> **Stored items from a collection**:
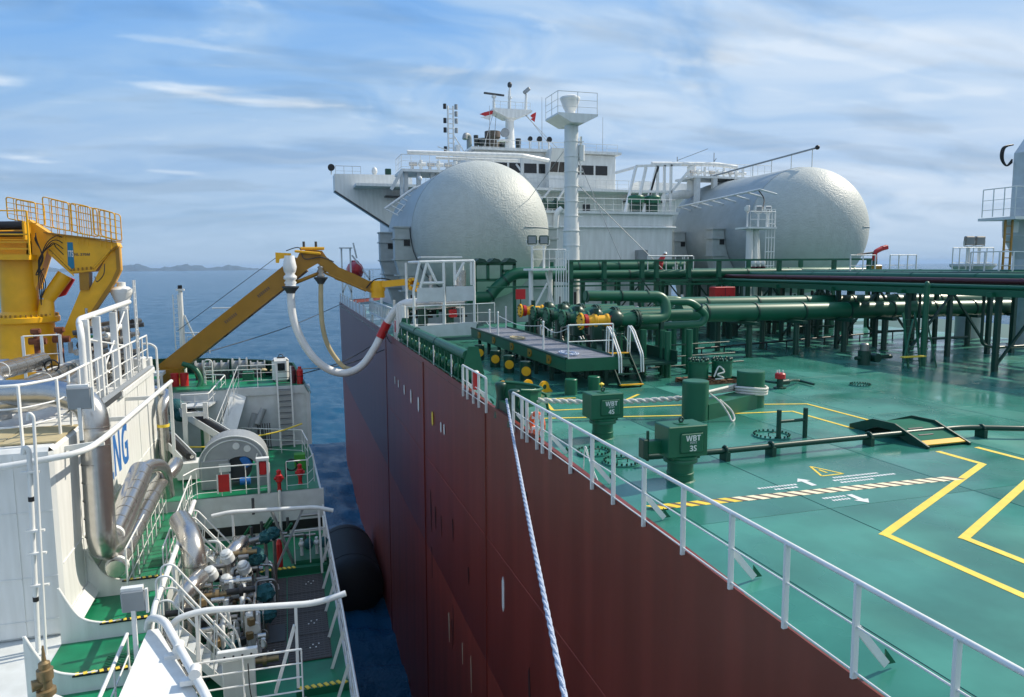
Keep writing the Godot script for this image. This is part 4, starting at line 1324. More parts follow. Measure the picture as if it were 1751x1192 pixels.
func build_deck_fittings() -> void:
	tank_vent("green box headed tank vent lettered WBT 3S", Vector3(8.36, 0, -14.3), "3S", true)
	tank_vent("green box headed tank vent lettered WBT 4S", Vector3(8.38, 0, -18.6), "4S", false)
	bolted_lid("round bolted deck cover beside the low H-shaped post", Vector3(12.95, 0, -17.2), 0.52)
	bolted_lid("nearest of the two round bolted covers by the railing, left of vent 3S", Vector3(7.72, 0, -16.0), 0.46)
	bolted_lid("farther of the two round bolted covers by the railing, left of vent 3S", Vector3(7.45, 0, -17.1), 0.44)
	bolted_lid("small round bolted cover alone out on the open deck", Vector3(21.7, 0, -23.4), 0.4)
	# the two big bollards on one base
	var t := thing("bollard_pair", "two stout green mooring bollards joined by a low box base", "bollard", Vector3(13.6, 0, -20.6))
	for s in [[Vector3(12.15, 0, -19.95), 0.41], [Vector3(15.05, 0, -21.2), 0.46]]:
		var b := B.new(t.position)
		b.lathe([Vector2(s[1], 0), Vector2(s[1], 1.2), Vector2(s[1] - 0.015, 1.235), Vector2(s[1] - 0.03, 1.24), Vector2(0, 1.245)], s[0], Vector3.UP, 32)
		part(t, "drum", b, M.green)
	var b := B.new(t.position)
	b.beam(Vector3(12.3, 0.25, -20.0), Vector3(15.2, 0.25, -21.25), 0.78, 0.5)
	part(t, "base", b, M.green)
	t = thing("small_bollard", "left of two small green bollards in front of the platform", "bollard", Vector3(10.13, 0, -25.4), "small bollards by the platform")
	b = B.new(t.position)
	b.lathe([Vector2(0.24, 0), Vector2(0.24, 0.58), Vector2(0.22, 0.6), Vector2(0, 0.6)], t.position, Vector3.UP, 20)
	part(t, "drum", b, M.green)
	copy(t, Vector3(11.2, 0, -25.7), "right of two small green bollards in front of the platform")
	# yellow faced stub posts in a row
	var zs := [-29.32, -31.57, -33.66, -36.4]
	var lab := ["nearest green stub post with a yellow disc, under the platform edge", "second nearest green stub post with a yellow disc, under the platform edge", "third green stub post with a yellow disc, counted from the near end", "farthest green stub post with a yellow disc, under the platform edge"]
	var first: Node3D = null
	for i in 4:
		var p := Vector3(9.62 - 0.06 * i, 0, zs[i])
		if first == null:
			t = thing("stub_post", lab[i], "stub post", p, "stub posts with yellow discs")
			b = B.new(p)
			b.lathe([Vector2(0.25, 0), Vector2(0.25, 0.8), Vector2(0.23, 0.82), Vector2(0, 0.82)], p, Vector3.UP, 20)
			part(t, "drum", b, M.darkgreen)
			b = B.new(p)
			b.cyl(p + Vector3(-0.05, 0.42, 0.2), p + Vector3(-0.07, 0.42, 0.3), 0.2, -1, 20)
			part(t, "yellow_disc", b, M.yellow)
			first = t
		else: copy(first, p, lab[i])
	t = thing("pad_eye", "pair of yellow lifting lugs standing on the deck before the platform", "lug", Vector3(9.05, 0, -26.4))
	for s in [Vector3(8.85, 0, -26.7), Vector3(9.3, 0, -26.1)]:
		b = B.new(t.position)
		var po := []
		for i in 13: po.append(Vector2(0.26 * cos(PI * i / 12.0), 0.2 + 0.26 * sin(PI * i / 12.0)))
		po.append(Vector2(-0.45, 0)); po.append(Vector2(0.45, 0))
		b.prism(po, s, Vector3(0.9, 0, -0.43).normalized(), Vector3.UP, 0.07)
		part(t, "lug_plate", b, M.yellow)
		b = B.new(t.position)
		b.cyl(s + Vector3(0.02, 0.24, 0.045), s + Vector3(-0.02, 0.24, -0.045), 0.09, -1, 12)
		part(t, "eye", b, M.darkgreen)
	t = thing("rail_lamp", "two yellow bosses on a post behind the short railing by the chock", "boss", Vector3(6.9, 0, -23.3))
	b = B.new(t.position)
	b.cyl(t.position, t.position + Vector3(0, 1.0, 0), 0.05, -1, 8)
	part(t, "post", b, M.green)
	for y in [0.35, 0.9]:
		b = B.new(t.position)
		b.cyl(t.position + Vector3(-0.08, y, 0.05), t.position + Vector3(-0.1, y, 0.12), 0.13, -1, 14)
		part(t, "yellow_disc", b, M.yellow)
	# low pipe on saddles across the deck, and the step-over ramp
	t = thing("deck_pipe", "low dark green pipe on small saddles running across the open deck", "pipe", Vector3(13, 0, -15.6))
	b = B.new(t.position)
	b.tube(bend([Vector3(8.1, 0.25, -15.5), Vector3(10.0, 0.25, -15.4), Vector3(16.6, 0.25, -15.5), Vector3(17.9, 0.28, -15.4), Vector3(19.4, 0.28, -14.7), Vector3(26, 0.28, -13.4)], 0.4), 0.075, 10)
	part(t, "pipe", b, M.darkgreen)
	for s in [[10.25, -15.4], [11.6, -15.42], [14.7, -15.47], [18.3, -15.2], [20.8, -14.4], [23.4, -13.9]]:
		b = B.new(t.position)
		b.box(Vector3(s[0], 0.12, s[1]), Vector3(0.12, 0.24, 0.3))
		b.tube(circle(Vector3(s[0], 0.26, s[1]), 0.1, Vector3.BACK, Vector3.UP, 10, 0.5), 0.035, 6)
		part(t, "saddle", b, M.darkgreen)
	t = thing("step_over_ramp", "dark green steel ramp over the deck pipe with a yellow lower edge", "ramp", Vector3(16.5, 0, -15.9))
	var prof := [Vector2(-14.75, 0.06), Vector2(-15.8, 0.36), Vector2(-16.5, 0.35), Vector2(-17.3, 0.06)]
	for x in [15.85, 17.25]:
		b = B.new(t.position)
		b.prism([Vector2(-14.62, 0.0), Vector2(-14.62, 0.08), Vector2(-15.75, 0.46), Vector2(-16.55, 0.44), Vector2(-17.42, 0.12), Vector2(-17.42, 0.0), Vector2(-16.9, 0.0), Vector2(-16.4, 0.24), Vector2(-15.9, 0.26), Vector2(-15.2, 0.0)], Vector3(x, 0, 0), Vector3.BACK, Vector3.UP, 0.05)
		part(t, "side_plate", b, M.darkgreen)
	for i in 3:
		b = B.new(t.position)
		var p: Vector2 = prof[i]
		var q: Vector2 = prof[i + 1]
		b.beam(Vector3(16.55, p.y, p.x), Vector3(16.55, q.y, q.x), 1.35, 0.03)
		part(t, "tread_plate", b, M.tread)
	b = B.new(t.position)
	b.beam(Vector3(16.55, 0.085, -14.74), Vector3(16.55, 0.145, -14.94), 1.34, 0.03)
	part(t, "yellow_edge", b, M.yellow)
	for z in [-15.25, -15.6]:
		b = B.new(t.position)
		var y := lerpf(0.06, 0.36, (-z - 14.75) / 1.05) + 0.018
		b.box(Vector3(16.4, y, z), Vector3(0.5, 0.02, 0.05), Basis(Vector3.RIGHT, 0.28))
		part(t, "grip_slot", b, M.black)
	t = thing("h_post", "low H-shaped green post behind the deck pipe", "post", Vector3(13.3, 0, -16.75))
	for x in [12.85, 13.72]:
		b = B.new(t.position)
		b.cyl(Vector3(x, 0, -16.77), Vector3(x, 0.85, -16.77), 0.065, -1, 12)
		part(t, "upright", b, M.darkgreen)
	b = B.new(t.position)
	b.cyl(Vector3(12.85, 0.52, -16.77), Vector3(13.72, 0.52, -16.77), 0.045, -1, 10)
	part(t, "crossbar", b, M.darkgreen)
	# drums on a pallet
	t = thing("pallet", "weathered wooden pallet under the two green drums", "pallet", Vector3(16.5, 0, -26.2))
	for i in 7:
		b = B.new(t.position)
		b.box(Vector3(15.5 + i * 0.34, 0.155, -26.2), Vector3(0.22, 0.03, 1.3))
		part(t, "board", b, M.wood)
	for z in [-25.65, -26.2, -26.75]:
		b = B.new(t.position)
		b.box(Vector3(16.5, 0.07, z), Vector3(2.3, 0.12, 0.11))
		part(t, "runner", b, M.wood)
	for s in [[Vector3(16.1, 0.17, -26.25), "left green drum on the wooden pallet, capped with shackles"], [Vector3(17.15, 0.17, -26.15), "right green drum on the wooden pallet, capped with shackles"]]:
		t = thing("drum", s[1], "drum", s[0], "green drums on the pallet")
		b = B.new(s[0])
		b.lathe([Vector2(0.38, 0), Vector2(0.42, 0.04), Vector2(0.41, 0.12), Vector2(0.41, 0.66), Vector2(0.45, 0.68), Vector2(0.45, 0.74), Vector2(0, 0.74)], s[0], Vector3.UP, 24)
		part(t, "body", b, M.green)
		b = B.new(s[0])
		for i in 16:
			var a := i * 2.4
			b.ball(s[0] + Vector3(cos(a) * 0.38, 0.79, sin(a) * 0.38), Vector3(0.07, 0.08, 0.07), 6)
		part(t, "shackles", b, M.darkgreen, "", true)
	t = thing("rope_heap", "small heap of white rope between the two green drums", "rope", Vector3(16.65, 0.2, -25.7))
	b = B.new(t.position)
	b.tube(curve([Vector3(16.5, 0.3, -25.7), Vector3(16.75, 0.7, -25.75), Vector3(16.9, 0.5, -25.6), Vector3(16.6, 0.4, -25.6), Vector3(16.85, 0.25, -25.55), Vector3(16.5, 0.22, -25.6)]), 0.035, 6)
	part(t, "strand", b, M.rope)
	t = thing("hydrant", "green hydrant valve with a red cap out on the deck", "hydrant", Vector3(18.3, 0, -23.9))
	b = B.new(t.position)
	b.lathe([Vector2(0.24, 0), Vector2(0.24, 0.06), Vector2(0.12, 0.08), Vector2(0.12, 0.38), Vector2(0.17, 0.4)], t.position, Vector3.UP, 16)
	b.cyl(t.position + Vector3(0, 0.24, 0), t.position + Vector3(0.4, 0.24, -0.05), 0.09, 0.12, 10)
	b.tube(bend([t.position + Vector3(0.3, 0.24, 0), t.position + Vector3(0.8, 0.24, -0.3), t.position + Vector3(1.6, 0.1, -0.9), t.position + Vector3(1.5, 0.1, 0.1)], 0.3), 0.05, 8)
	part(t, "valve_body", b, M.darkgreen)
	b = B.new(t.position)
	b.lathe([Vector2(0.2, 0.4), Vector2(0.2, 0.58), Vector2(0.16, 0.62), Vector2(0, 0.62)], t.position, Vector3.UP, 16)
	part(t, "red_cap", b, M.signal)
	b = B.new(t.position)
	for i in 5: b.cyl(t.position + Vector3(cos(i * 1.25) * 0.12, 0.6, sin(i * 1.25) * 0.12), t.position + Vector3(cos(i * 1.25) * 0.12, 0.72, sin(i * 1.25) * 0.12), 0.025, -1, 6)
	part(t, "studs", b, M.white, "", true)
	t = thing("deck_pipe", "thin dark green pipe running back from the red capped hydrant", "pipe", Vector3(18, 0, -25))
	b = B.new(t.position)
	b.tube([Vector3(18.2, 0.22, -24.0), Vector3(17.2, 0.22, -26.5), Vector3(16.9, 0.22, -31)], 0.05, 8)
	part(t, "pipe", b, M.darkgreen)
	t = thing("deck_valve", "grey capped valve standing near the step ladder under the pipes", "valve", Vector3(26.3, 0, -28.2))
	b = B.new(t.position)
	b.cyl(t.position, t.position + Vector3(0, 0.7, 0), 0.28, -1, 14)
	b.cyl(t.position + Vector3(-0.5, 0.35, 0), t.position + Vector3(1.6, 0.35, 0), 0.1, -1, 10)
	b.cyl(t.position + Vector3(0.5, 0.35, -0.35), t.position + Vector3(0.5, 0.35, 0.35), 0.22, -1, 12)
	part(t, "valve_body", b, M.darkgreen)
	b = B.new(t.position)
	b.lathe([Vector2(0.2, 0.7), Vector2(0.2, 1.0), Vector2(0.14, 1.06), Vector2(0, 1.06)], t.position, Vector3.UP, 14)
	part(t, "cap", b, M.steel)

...

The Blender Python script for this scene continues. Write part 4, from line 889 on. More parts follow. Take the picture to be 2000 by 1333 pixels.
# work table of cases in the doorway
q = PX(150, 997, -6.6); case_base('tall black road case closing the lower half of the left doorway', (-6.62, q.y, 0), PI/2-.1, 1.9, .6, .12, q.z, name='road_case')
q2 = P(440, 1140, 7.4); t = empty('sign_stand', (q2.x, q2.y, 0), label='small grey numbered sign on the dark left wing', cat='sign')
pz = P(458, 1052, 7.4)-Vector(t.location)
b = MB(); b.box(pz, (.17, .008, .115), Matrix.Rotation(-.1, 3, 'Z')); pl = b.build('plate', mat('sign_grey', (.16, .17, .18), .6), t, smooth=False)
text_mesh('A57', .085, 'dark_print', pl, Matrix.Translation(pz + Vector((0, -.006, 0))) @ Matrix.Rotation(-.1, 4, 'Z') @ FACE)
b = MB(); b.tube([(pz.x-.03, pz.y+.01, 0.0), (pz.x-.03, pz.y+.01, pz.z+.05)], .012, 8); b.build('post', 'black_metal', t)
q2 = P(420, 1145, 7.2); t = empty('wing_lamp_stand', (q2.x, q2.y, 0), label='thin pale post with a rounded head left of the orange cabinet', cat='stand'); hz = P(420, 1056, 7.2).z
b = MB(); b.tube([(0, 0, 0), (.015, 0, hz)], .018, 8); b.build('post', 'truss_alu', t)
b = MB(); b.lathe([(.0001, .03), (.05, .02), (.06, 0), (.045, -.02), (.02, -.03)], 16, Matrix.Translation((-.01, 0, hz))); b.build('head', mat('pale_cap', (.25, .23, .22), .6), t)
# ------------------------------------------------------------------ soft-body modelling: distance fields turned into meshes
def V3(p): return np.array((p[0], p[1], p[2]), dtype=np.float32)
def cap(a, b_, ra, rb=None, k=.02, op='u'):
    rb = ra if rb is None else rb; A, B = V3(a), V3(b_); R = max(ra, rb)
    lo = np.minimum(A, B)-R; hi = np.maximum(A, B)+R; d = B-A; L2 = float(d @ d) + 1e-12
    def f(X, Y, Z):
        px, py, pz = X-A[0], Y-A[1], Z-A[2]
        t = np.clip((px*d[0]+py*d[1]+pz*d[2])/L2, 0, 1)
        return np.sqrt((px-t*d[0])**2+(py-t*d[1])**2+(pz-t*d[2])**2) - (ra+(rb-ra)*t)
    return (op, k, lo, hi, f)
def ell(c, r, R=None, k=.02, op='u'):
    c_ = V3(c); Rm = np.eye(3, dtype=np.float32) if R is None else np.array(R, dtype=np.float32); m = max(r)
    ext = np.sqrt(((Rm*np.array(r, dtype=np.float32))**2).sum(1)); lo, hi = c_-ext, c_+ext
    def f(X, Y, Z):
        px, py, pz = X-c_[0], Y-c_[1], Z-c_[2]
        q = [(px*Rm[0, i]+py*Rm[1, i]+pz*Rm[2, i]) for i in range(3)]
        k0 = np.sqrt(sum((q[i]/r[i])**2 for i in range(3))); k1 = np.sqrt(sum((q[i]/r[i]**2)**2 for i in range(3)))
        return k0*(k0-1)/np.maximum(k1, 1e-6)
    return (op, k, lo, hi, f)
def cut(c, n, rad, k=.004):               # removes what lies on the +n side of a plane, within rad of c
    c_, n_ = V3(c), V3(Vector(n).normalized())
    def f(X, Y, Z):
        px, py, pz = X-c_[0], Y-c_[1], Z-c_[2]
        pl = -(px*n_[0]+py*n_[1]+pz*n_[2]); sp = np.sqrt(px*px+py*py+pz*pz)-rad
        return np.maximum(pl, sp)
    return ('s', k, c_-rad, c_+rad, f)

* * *

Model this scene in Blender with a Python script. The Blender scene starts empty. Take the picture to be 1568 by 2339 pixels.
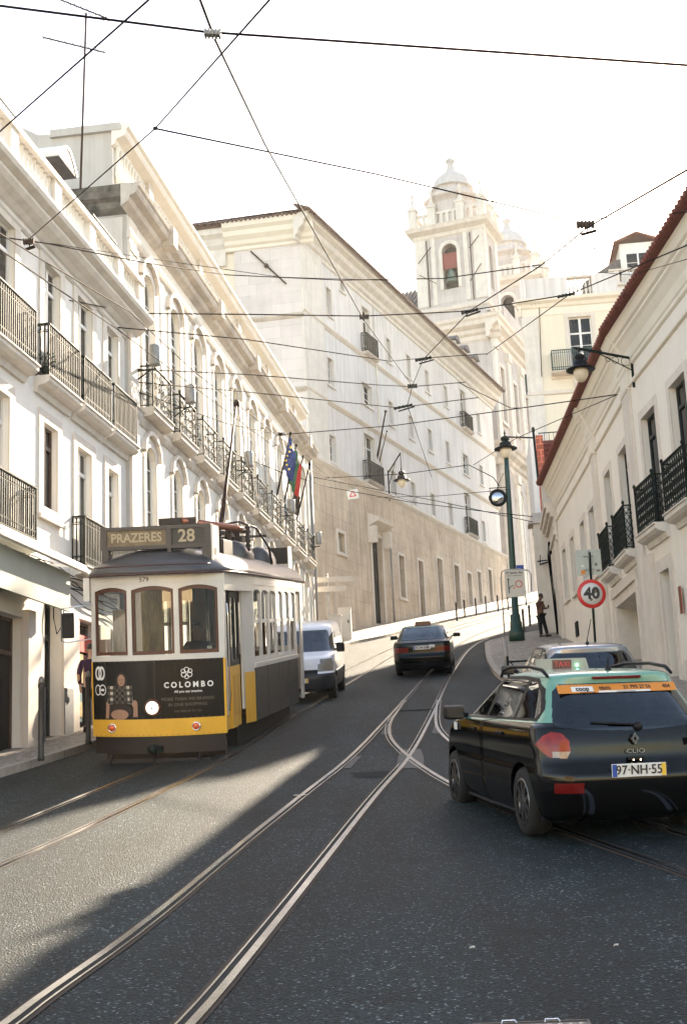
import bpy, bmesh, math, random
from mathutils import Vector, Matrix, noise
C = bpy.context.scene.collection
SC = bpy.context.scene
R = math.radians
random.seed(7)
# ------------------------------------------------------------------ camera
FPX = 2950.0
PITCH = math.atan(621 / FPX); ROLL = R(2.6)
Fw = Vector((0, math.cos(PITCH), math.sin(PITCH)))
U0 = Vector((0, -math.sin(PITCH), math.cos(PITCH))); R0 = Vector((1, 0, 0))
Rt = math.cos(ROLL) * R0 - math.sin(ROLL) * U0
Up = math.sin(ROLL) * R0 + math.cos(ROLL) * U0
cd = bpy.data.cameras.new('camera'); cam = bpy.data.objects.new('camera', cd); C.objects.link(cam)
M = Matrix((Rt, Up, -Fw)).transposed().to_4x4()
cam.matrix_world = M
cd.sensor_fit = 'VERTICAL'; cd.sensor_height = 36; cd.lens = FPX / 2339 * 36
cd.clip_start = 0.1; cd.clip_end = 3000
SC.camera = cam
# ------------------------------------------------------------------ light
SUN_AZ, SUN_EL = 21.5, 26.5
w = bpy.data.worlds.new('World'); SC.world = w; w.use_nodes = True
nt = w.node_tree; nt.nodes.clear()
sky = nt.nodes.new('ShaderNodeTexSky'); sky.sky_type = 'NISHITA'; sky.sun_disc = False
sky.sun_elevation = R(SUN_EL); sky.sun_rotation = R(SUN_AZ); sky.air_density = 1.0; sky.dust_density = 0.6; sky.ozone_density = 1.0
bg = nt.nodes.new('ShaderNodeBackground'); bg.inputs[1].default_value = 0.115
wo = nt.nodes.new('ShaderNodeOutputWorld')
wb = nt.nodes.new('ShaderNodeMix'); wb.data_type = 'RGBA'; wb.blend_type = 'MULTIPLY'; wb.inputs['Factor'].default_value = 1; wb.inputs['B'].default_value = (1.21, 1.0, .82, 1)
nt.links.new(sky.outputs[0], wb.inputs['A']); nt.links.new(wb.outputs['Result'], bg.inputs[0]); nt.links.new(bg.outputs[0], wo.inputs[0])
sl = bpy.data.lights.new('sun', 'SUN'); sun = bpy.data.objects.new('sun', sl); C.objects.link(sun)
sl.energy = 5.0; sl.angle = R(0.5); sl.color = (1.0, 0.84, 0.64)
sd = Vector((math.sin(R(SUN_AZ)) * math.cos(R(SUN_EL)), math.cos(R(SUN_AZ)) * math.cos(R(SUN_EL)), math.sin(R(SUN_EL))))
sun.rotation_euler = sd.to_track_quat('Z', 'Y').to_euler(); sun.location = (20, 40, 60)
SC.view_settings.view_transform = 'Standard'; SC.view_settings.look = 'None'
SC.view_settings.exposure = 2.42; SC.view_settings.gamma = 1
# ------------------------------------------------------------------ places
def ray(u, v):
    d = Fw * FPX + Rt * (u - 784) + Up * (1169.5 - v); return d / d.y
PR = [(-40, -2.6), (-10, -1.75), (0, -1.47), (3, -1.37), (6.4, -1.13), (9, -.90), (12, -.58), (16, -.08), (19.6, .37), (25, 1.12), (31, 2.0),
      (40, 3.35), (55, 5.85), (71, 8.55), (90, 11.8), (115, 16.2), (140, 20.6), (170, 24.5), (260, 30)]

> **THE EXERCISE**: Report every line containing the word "empty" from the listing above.

> **RESPONSE TO THIS TASK**:
q2 = P(440, 1140, 7.4); t = empty('sign_stand', (q2.x, q2.y, 0), label='small grey numbered sign on the dark left wing', cat='sign')
q2 = P(420, 1145, 7.2); t = empty('wing_lamp_stand', (q2.x, q2.y, 0), label='thin pale post with a rounded head left of the orange cabinet', cat='stand'); hz = P(420, 1056, 7.2).z
Model this scene in Blender with a Python script. The Blender scene starts empty. Take the picture to be 1568 by 2339 pixels.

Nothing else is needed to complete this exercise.